New Zealand’s Otago Daily Times just ran a story about an adaptive ski program for disabled skiers and snowboarders, which is a pleasing piece to read if you like the idea of disabled people enjoying all the good things in life, and if you’re looking ahead to winter and are happy to see a ski story again, and if you need an excuse to look up Otago on Google Earth.

But the story gets better, because the ski hill is called The Remarkables, which is a wonderful name for a ski hill or a Pixar movie, and even more so because the place sounds sort of modest (1200 feet of vertical, 550 acres). So that’s another nice thing. It is also pleasant to read that a seniors ski group stepped up and contributed money so the program could buy a dual-ski rig for the disabled skiers. And—the coup de grâce—the name of the senior skiers group is the Ski Into the Grave Club.
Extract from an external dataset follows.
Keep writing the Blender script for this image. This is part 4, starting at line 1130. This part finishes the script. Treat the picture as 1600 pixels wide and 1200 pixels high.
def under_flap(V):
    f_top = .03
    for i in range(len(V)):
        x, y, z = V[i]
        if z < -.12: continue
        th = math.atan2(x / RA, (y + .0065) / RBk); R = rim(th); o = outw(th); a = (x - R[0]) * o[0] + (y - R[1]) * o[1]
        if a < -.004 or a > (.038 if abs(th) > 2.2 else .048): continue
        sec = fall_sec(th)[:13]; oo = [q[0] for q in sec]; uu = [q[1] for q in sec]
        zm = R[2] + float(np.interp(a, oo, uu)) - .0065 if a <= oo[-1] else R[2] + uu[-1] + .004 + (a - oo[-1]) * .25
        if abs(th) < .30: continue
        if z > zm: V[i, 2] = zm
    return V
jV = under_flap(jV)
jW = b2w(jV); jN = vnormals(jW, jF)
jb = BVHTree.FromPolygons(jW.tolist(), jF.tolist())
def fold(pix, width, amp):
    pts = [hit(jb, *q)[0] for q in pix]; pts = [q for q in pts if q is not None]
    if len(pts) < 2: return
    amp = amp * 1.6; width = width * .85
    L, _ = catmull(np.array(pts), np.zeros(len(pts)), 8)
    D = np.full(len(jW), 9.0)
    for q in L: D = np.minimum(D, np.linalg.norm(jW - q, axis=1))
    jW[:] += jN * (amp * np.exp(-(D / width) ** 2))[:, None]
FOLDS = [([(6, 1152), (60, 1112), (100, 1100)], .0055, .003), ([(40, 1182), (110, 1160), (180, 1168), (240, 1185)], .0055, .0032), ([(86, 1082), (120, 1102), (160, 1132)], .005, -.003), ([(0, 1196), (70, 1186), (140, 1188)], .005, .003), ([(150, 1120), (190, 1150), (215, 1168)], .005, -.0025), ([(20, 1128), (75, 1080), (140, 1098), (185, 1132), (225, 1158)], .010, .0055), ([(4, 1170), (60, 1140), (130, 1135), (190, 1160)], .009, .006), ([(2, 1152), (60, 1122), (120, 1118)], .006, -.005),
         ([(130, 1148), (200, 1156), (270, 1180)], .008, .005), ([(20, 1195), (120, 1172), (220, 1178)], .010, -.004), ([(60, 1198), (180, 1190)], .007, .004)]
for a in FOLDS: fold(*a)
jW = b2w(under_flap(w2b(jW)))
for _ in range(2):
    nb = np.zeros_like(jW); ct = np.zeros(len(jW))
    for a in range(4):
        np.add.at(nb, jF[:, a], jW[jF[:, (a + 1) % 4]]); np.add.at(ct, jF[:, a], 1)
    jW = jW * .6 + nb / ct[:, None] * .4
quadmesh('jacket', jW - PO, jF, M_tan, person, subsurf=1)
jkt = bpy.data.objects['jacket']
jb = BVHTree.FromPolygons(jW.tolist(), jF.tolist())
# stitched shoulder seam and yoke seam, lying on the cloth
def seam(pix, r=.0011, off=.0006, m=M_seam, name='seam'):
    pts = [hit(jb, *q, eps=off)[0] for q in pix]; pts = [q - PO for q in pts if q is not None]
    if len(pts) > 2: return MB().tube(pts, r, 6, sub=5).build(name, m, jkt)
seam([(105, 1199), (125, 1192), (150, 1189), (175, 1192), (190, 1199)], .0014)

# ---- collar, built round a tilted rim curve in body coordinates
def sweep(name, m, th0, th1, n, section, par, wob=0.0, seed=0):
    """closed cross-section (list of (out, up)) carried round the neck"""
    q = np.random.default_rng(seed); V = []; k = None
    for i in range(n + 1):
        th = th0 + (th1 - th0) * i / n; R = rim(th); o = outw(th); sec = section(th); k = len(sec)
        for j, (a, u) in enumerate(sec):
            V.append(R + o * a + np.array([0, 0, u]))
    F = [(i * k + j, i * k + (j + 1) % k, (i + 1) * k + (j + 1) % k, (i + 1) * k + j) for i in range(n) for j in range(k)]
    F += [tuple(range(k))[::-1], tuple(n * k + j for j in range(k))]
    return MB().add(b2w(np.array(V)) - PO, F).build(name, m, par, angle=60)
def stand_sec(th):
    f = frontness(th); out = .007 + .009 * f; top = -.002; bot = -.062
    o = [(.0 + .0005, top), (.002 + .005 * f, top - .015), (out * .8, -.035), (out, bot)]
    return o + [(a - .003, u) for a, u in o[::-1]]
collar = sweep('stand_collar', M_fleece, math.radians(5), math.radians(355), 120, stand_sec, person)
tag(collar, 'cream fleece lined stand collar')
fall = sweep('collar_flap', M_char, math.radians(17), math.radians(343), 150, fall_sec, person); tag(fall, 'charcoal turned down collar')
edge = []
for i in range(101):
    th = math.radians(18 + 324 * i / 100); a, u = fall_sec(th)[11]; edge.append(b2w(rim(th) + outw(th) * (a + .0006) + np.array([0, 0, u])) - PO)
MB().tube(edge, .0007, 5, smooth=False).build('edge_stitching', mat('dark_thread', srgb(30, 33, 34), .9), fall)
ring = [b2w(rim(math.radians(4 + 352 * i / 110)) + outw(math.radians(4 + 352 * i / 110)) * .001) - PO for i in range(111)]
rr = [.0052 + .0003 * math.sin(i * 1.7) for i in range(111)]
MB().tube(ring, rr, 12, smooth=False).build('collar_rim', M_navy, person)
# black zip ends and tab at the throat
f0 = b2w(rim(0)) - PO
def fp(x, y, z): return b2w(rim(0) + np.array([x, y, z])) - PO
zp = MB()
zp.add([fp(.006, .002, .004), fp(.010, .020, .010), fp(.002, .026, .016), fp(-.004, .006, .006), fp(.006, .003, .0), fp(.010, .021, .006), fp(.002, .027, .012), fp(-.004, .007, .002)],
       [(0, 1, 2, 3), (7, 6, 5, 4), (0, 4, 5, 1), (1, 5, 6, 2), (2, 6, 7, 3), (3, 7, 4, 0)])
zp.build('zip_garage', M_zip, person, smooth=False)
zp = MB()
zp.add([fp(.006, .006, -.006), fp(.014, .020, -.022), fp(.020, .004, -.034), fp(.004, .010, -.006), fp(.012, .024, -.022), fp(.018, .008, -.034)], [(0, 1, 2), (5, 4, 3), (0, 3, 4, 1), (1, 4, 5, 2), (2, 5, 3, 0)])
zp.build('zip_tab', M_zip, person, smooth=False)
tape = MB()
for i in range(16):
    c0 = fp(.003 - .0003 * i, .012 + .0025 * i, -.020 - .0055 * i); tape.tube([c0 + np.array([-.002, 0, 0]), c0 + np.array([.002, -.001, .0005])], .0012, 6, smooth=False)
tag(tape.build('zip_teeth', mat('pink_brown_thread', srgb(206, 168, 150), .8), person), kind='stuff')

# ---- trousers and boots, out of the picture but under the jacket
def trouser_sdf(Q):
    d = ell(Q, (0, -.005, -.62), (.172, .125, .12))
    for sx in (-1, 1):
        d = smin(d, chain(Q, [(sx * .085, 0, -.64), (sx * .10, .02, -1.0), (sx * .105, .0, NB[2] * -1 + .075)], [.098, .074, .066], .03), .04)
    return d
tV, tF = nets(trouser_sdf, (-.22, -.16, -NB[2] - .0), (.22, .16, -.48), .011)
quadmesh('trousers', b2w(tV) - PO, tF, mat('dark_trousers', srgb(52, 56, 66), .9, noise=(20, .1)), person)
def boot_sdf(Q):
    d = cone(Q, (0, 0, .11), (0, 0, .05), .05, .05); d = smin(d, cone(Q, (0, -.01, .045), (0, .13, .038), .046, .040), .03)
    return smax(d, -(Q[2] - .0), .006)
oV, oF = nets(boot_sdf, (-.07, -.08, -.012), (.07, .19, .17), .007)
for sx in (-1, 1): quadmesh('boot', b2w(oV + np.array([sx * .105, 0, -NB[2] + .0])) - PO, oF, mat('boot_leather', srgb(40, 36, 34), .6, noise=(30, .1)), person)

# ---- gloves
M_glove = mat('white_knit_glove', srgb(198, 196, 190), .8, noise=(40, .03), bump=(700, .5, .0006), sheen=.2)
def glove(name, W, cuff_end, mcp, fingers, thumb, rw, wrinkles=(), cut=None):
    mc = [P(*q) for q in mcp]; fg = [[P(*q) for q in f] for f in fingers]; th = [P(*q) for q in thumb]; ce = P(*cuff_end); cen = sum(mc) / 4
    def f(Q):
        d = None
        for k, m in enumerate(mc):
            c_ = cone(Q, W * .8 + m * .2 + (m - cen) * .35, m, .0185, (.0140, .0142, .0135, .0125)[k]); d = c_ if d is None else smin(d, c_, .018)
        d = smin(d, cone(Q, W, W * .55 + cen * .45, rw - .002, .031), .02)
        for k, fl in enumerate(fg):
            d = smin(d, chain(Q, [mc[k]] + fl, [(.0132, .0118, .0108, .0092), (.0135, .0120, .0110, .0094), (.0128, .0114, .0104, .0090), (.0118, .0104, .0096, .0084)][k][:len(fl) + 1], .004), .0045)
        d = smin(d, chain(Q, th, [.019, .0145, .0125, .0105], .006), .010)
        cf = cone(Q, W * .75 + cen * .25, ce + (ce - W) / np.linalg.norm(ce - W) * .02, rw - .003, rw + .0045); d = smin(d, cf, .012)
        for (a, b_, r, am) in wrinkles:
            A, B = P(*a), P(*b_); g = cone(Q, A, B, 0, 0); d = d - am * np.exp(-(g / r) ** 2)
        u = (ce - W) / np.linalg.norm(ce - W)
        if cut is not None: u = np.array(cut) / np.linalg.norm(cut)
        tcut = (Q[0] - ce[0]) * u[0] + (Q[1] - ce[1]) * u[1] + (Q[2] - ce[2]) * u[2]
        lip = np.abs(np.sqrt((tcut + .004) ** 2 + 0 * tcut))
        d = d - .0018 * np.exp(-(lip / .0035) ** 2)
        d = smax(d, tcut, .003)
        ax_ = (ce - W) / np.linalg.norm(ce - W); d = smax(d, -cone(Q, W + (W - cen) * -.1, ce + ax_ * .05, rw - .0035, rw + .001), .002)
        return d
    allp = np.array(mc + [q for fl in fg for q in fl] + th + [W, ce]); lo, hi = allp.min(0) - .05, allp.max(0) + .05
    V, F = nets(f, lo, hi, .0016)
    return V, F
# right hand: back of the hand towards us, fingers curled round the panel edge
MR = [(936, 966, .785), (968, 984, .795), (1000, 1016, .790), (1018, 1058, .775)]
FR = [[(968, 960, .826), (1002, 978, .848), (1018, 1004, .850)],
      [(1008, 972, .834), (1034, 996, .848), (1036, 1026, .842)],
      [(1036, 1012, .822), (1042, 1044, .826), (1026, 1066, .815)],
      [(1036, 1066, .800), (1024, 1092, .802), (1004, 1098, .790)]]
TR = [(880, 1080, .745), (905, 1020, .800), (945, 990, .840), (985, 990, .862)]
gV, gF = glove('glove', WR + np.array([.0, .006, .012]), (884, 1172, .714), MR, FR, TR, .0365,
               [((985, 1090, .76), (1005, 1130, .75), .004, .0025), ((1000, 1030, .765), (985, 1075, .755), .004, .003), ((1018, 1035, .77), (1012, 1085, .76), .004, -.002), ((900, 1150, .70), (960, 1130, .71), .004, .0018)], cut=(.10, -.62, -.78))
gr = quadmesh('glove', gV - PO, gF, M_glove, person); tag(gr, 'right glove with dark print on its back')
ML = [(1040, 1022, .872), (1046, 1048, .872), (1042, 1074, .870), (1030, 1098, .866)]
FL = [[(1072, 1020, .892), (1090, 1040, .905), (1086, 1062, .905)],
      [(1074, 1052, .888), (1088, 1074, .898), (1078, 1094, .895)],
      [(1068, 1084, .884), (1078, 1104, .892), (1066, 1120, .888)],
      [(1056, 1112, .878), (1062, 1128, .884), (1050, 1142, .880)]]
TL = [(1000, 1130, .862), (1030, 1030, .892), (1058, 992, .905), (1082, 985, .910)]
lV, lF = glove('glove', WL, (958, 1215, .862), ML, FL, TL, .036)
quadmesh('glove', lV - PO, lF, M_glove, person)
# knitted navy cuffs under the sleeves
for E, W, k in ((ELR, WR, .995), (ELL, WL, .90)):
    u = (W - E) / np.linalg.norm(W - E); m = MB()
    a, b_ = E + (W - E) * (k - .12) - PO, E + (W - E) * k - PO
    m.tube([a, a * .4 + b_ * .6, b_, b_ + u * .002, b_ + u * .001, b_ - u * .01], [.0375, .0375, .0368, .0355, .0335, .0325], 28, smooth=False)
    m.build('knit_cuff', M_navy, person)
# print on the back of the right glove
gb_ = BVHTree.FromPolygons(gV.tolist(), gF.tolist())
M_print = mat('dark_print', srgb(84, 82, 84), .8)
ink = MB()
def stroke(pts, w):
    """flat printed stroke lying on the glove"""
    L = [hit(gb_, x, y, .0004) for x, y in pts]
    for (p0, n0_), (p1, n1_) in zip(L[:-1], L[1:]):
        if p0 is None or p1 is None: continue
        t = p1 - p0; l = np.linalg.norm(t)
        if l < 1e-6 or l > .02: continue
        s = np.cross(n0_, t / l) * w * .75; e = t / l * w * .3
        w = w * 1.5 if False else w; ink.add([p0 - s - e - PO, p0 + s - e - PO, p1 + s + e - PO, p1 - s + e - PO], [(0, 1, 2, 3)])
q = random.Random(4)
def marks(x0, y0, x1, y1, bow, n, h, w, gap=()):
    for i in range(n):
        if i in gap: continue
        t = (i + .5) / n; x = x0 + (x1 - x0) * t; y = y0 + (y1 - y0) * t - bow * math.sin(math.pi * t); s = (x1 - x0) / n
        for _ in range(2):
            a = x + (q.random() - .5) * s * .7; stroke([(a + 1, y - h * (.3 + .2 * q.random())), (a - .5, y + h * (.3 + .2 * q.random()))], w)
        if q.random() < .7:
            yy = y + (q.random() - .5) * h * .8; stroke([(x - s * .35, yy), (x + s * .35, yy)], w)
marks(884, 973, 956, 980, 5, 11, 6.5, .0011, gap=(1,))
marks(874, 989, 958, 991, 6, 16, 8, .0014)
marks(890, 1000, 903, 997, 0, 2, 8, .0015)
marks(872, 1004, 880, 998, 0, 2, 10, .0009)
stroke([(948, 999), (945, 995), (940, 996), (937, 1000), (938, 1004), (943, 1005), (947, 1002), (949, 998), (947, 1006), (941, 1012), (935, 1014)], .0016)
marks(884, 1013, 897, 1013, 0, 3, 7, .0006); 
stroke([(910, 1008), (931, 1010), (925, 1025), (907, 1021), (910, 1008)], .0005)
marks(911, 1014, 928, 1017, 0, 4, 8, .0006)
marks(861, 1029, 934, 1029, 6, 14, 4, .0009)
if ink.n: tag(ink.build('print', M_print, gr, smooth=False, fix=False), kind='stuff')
I am not much of a joiner, and I might not join the Ski Into the Grave Club, but I would certainly attend a meeting or two to see if I might want to join. I’d do this because they sound like a group that leavens a dark sense of humor with a dash of human kindness (or the other way around).
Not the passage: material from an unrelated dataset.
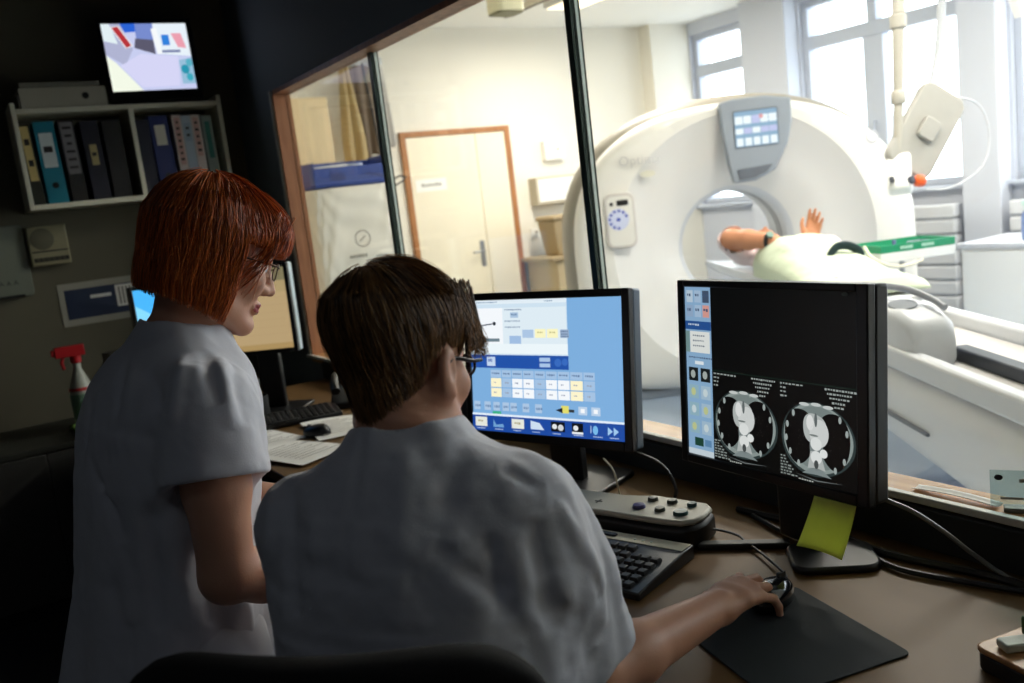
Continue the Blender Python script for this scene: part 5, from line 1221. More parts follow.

It’s especially appealing after reading a recent story in the Denver Post on a group of nursing home residents who took a 10-day camping/road trip, a very good thing that evolved out of something called the “culture change movement,” which is “a national movement to transform residential facilities and services for the aging” (which you can read about here).
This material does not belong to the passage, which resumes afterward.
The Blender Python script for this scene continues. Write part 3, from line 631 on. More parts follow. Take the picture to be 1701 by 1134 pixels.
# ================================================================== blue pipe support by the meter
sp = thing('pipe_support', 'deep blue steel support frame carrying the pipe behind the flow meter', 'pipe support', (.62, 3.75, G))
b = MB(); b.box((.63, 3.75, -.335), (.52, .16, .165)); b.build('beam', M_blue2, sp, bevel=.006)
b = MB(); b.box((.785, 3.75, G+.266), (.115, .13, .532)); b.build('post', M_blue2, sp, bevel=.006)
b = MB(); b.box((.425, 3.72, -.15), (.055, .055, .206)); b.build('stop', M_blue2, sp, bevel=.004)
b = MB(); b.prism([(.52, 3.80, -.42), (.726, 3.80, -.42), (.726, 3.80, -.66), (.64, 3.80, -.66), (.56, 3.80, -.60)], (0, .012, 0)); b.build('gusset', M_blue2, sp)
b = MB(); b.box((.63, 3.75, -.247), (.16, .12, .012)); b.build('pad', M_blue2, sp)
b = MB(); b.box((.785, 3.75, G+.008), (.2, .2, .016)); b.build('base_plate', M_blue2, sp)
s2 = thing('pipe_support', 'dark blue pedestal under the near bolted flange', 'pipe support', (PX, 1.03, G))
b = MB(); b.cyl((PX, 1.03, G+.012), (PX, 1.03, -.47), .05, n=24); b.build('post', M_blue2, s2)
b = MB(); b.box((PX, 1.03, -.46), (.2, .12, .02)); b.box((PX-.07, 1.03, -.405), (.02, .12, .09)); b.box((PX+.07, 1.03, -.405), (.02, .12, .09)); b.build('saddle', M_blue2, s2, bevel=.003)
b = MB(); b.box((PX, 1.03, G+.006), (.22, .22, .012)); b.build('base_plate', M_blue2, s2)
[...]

One thing the movement seeks to change about the culture of long term care is the way caregivers talk to their clients: the baby talk, the saccharine endearments, the patronizing “elderspeak.”

So that was an aside, a long way from skiing in New Zealand. But when you are reminded that some folks end their days in a building where the people in charge of their days call them honey or some dopey pet name in an overly gentle, high–pitched voice, then skiing into one’s grave—at the right time—seems particularly OK. A true coup de grâce.